• _Directions_
Repeat every line, exactly, from the very first through the one where "palm('massive palm in" appears. Add nothing else.

• _Dataset section_
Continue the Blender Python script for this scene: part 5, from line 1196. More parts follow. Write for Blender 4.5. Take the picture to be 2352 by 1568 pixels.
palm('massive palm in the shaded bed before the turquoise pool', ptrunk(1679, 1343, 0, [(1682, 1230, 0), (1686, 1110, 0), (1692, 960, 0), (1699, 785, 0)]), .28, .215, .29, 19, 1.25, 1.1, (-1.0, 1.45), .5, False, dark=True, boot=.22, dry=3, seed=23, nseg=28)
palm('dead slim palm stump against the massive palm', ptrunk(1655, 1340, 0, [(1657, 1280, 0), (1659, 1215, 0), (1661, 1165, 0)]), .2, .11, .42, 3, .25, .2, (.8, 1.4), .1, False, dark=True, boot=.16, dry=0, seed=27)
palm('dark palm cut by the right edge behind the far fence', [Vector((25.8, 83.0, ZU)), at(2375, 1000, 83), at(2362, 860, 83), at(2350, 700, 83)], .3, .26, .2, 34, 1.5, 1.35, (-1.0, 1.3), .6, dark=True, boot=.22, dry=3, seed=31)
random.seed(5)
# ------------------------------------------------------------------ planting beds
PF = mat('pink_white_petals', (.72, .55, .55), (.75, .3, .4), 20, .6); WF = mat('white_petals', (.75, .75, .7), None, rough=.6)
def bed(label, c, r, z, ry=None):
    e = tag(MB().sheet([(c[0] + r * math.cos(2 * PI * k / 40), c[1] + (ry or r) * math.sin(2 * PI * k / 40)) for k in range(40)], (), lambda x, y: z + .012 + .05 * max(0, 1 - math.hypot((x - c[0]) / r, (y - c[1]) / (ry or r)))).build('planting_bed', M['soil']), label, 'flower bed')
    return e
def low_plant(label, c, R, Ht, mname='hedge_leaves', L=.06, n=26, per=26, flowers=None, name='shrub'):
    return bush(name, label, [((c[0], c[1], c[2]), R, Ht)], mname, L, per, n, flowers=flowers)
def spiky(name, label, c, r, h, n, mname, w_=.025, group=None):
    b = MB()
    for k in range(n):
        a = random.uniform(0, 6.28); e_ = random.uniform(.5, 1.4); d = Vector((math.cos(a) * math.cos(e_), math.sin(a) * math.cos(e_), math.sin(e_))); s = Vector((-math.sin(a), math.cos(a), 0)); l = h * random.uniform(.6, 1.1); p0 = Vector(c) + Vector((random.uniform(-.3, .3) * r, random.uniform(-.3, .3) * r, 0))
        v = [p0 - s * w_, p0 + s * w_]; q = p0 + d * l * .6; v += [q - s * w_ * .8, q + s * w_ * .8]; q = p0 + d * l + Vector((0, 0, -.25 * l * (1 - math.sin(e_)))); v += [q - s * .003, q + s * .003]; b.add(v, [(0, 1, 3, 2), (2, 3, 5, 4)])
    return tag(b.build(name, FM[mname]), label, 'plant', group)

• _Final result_
Continue the Blender Python script for this scene: part 5, from line 1196. More parts follow. Write for Blender 4.5. Take the picture to be 2352 by 1568 pixels.
palm('massive palm in the shaded bed before the turquoise pool', ptrunk(1679, 1343, 0, [(1682, 1230, 0), (1686, 1110, 0), (1692, 960, 0), (1699, 785, 0)]), .28, .215, .29, 19, 1.25, 1.1, (-1.0, 1.45), .5, False, dark=True, boot=.22, dry=3, seed=23, nseg=28)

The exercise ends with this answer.